* begin SUPPLIED INFORMATION *
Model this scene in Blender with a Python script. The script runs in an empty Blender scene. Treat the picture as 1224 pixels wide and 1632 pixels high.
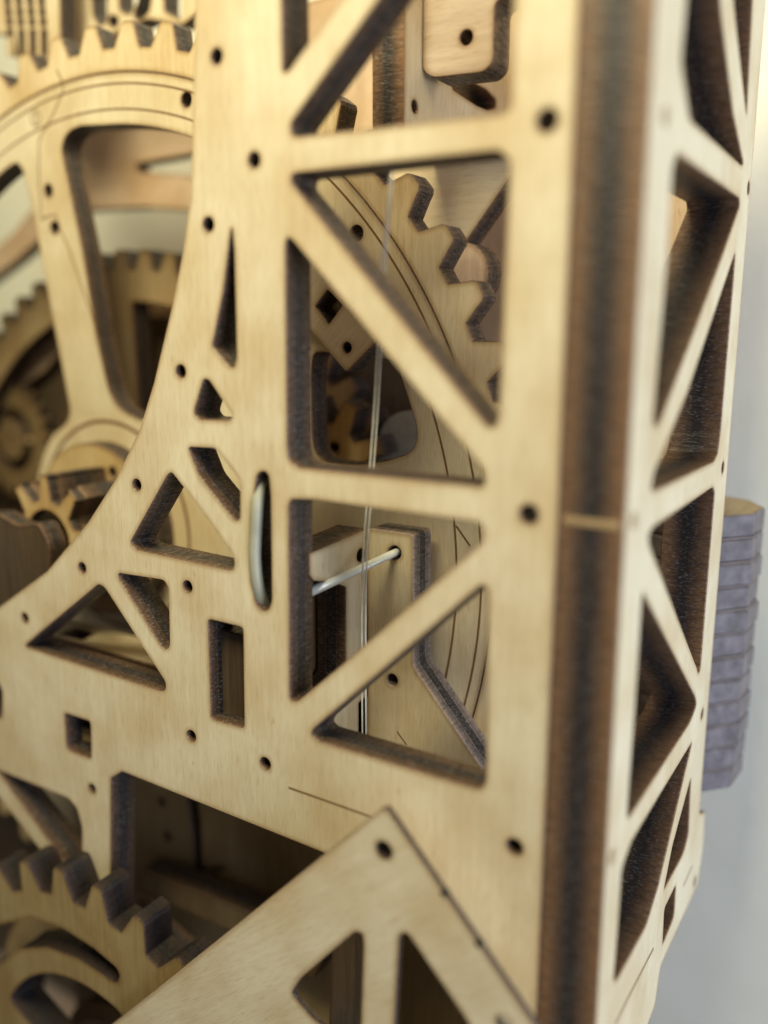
import bpy, bmesh, math, random
from mathutils import Matrix, Vector
random.seed(4)
SC = bpy.context.scene
COL = SC.collection
MM = 0.001                       # every table below is in millimetres; X right along the front, Y into the clock, Z up

# ------------------------------------------------------------------ camera
cam_d = bpy.data.cameras.new('camera')
cam = bpy.data.objects.new('camera', cam_d); COL.objects.link(cam)
cam_d.sensor_fit = 'HORIZONTAL'; cam_d.sensor_width = 36.0; cam_d.lens = 36.0*1374/1224
cam_d.clip_start = 0.002; cam_d.clip_end = 20.0
_r = [[0.8476213, -0.1070401, 0.5196928], [0.5306003, 0.1686734, -0.83067], [0.0012566, 0.9798427, 0.1997667]]
_l = [26.3814, -64.3569, 14.1686]
M4 = Matrix(_r).to_4x4(); M4.translation = Vector(_l)*MM
cam.matrix_world = M4
cam_d.dof.use_dof = True; cam_d.dof.focus_distance = 0.095; cam_d.dof.aperture_fstop = 11.5
cam_d.dof.aperture_blades = 0
SC.camera = cam

# ------------------------------------------------------------------ light
SC.view_settings.view_transform = 'Standard'; SC.view_settings.look = 'None'
SC.view_settings.exposure = 0.0; SC.view_settings.gamma = 1.0
W = bpy.data.worlds.new('World'); SC.world = W; W.use_nodes = True
W.node_tree.nodes['Background'].inputs[0].default_value = (1.0, 0.92, 0.80, 1)
W.node_tree.nodes['Background'].inputs[1].default_value = 0.08

def area(name, loc, target, size, power, color):
    d = bpy.data.lights.new(name, 'AREA'); d.shape = 'RECTANGLE'; d.size, d.size_y = size[0]*MM, size[1]*MM
    d.energy = power; d.color = color
    o = bpy.data.objects.new(name, d); COL.objects.link(o); o.location = Vector(loc)*MM
    o.rotation_euler = (Vector(target)-Vector(loc)).to_track_quat('-Z', 'Y').to_euler()
    return o
area('window_light', (320, -95, -15), (0, 30, -30), (190, 400), 1.55, (0.71, 0.83, 1.0))
area('ceiling_lamp', (-24, -85, 172), (-38, 0, 105), (90, 90), 0.72, (1.0, 0.92, 0.58))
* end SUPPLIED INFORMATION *
Search the data for the word "scene" and copy each line where it appears.

Model this scene in Blender with a Python script. The script runs in an empty Blender scene. Treat the picture as 1224 pixels wide and 1632 pixels high.
SC = bpy.context.scene